Annie’s Mailbox: She’s had enough of sex at age 68

Marcy Sugar and Kathy Mitchell Creators Syndicate

Dear Annie: Is there any end to it? I am 68 and have been married for 44 years. My husband and I both have some health issues, but he still needs sex, or he becomes depressed and can’t seem to function. My husband is also addicted to pornography and has been his whole adult life. I’ve looked the other way on this vice because he is otherwise a wonderful husband and father.

I just don’t feel like feeding his sex fantasies at this stage of our marriage. Not to mention, Viagra is an expensive pill and has some side effects. I seriously would like honest answers from other senior citizens in their late 60s and early 70s.

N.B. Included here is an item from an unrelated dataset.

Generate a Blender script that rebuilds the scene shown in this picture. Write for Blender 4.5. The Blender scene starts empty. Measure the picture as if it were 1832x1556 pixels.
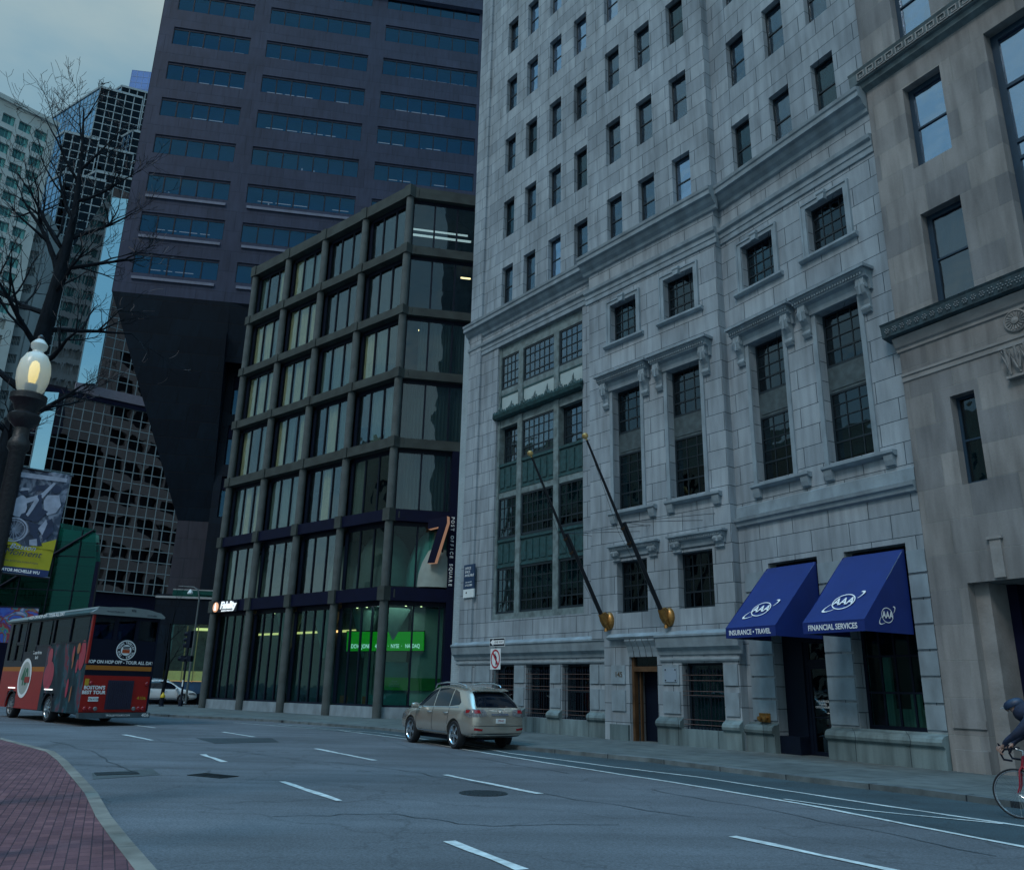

What should I do? I’ve thought about ending the marriage and letting him find a younger gal. I know that’s what some men need and want. – Had Enough, Thanks

Dear Had Enough: Are you talking about any type of sex or about indulging in odd sexual fantasies fed by his porn addiction? If the latter, you are under no obligation to do things that make you uncomfortable or unhappy just to pander to his bizarre fantasy life. Get some counseling, with or without him, and decide what you need to do for yourself.

But if you are talking about healthy, normal sexual relations, we can tell you that most men are not willing to give it up simply because their wives are no longer interested. Your libido may have disappeared, but his hasn’t.

Some men handle this by going without and being unhappy. Some have affairs. Some masturbate. Some turn to prostitutes. Some leave their wives. Some women take hormones to maintain their libido, some decide to have sex now and then, and others simply don’t care how their husbands feel – they are done.

Marriage requires compromise. One partner should not be miserable all the time so that the other can be content. And there is no expiration date on that.